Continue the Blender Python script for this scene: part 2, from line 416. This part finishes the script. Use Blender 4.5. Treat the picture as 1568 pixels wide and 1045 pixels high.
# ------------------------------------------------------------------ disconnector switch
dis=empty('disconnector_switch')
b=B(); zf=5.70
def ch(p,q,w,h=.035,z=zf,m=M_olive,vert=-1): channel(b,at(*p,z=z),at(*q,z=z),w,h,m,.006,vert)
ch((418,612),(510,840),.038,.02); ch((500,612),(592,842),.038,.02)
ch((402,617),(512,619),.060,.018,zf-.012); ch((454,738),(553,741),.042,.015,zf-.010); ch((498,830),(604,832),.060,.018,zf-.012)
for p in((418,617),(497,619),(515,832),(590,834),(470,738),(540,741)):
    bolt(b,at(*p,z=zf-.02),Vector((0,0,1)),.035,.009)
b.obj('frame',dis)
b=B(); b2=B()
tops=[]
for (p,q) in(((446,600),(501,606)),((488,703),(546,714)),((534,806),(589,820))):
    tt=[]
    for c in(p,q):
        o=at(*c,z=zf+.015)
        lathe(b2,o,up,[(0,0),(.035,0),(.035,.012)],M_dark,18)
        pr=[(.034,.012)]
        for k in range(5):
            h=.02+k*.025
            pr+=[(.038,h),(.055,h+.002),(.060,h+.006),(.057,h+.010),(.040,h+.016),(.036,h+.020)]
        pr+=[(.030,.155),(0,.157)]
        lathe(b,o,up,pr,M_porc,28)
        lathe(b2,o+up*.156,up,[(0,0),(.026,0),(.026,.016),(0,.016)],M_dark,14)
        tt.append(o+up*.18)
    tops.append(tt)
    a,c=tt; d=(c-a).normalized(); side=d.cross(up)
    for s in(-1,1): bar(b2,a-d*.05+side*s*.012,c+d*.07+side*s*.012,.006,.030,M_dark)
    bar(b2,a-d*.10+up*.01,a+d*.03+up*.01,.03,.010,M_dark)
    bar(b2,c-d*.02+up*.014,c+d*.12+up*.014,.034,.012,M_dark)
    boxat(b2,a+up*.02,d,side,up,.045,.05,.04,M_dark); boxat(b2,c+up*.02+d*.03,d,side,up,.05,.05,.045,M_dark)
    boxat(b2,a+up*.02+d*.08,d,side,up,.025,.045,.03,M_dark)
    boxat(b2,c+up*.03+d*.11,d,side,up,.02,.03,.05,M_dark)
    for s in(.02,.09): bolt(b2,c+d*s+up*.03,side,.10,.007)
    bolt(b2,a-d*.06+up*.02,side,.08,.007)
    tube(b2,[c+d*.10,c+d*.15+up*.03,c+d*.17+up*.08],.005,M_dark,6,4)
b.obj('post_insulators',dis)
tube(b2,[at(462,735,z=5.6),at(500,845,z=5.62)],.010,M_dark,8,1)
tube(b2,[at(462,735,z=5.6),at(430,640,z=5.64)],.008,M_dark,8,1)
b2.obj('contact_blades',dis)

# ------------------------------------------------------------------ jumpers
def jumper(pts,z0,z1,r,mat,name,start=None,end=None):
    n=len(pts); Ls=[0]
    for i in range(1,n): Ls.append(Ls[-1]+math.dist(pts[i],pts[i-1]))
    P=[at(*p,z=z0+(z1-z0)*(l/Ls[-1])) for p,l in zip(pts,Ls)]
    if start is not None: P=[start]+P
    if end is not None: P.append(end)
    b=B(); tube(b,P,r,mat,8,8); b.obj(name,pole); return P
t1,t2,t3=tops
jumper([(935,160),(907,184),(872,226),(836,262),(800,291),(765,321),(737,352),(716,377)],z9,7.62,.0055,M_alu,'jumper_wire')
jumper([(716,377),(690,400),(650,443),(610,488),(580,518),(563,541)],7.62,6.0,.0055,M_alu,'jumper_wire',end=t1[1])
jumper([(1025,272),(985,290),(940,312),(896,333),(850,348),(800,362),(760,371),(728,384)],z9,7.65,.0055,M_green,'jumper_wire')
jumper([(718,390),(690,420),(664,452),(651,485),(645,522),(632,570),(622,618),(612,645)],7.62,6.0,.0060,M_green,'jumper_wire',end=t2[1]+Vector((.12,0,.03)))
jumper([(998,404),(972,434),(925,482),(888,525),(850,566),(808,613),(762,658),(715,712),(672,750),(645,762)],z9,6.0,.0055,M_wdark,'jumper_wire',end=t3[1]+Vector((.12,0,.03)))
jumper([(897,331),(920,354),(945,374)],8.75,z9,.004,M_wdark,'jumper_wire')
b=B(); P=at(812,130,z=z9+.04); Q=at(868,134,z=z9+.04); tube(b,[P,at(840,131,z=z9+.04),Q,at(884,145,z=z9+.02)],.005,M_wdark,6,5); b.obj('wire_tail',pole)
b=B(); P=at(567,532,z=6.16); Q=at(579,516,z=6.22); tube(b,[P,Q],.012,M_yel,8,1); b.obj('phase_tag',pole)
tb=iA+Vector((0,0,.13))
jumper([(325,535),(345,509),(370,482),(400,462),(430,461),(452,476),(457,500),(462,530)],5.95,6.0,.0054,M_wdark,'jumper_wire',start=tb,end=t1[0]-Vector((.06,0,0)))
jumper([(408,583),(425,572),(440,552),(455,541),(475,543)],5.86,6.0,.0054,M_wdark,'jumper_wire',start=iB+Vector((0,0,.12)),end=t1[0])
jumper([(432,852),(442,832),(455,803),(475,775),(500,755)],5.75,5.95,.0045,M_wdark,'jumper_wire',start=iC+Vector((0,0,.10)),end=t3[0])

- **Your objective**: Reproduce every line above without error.

- **Written solution**:
Continue the Blender Python script for this scene: part 2, from line 416. This part finishes the script. Use Blender 4.5. Treat the picture as 1568 pixels wide and 1045 pixels high.
# ------------------------------------------------------------------ disconnector switch
dis=empty('disconnector_switch')
b=B(); zf=5.70
def ch(p,q,w,h=.035,z=zf,m=M_olive,vert=-1): channel(b,at(*p,z=z),at(*q,z=z),w,h,m,.006,vert)
ch((418,612),(510,840),.038,.02); ch((500,612),(592,842),.038,.02)
ch((402,617),(512,619),.060,.018,zf-.012); ch((454,738),(553,741),.042,.015,zf-.010); ch((498,830),(604,832),.060,.018,zf-.012)
for p in((418,617),(497,619),(515,832),(590,834),(470,738),(540,741)):
    bolt(b,at(*p,z=zf-.02),Vector((0,0,1)),.035,.009)
b.obj('frame',dis)
b=B(); b2=B()
tops=[]
for (p,q) in(((446,600),(501,606)),((488,703),(546,714)),((534,806),(589,820))):
    tt=[]
    for c in(p,q):
        o=at(*c,z=zf+.015)
        lathe(b2,o,up,[(0,0),(.035,0),(.035,.012)],M_dark,18)
        pr=[(.034,.012)]
        for k in range(5):
            h=.02+k*.025
            pr+=[(.038,h),(.055,h+.002),(.060,h+.006),(.057,h+.010),(.040,h+.016),(.036,h+.020)]
        pr+=[(.030,.155),(0,.157)]
        lathe(b,o,up,pr,M_porc,28)
        lathe(b2,o+up*.156,up,[(0,0),(.026,0),(.026,.016),(0,.016)],M_dark,14)
        tt.append(o+up*.18)
    tops.append(tt)
    a,c=tt; d=(c-a).normalized(); side=d.cross(up)
    for s in(-1,1): bar(b2,a-d*.05+side*s*.012,c+d*.07+side*s*.012,.006,.030,M_dark)
    bar(b2,a-d*.10+up*.01,a+d*.03+up*.01,.03,.010,M_dark)
    bar(b2,c-d*.02+up*.014,c+d*.12+up*.014,.034,.012,M_dark)
    boxat(b2,a+up*.02,d,side,up,.045,.05,.04,M_dark); boxat(b2,c+up*.02+d*.03,d,side,up,.05,.05,.045,M_dark)
    boxat(b2,a+up*.02+d*.08,d,side,up,.025,.045,.03,M_dark)
    boxat(b2,c+up*.03+d*.11,d,side,up,.02,.03,.05,M_dark)
    for s in(.02,.09): bolt(b2,c+d*s+up*.03,side,.10,.007)
    bolt(b2,a-d*.06+up*.02,side,.08,.007)
    tube(b2,[c+d*.10,c+d*.15+up*.03,c+d*.17+up*.08],.005,M_dark,6,4)
b.obj('post_insulators',dis)
tube(b2,[at(462,735,z=5.6),at(500,845,z=5.62)],.010,M_dark,8,1)
tube(b2,[at(462,735,z=5.6),at(430,640,z=5.64)],.008,M_dark,8,1)
b2.obj('contact_blades',dis)

# ------------------------------------------------------------------ jumpers
def jumper(pts,z0,z1,r,mat,name,start=None,end=None):
    n=len(pts); Ls=[0]
    for i in range(1,n): Ls.append(Ls[-1]+math.dist(pts[i],pts[i-1]))
    P=[at(*p,z=z0+(z1-z0)*(l/Ls[-1])) for p,l in zip(pts,Ls)]
    if start is not None: P=[start]+P
    if end is not None: P.append(end)
    b=B(); tube(b,P,r,mat,8,8); b.obj(name,pole); return P
t1,t2,t3=tops
jumper([(935,160),(907,184),(872,226),(836,262),(800,291),(765,321),(737,352),(716,377)],z9,7.62,.0055,M_alu,'jumper_wire')
jumper([(716,377),(690,400),(650,443),(610,488),(580,518),(563,541)],7.62,6.0,.0055,M_alu,'jumper_wire',end=t1[1])
jumper([(1025,272),(985,290),(940,312),(896,333),(850,348),(800,362),(760,371),(728,384)],z9,7.65,.0055,M_green,'jumper_wire')
jumper([(718,390),(690,420),(664,452),(651,485),(645,522),(632,570),(622,618),(612,645)],7.62,6.0,.0060,M_green,'jumper_wire',end=t2[1]+Vector((.12,0,.03)))
jumper([(998,404),(972,434),(925,482),(888,525),(850,566),(808,613),(762,658),(715,712),(672,750),(645,762)],z9,6.0,.0055,M_wdark,'jumper_wire',end=t3[1]+Vector((.12,0,.03)))
jumper([(897,331),(920,354),(945,374)],8.75,z9,.004,M_wdark,'jumper_wire')
b=B(); P=at(812,130,z=z9+.04); Q=at(868,134,z=z9+.04); tube(b,[P,at(840,131,z=z9+.04),Q,at(884,145,z=z9+.02)],.005,M_wdark,6,5); b.obj('wire_tail',pole)
b=B(); P=at(567,532,z=6.16); Q=at(579,516,z=6.22); tube(b,[P,Q],.012,M_yel,8,1); b.obj('phase_tag',pole)
tb=iA+Vector((0,0,.13))
jumper([(325,535),(345,509),(370,482),(400,462),(430,461),(452,476),(457,500),(462,530)],5.95,6.0,.0054,M_wdark,'jumper_wire',start=tb,end=t1[0]-Vector((.06,0,0)))
jumper([(408,583),(425,572),(440,552),(455,541),(475,543)],5.86,6.0,.0054,M_wdark,'jumper_wire',start=iB+Vector((0,0,.12)),end=t1[0])
jumper([(432,852),(442,832),(455,803),(475,775),(500,755)],5.75,5.95,.0045,M_wdark,'jumper_wire',start=iC+Vector((0,0,.10)),end=t3[0])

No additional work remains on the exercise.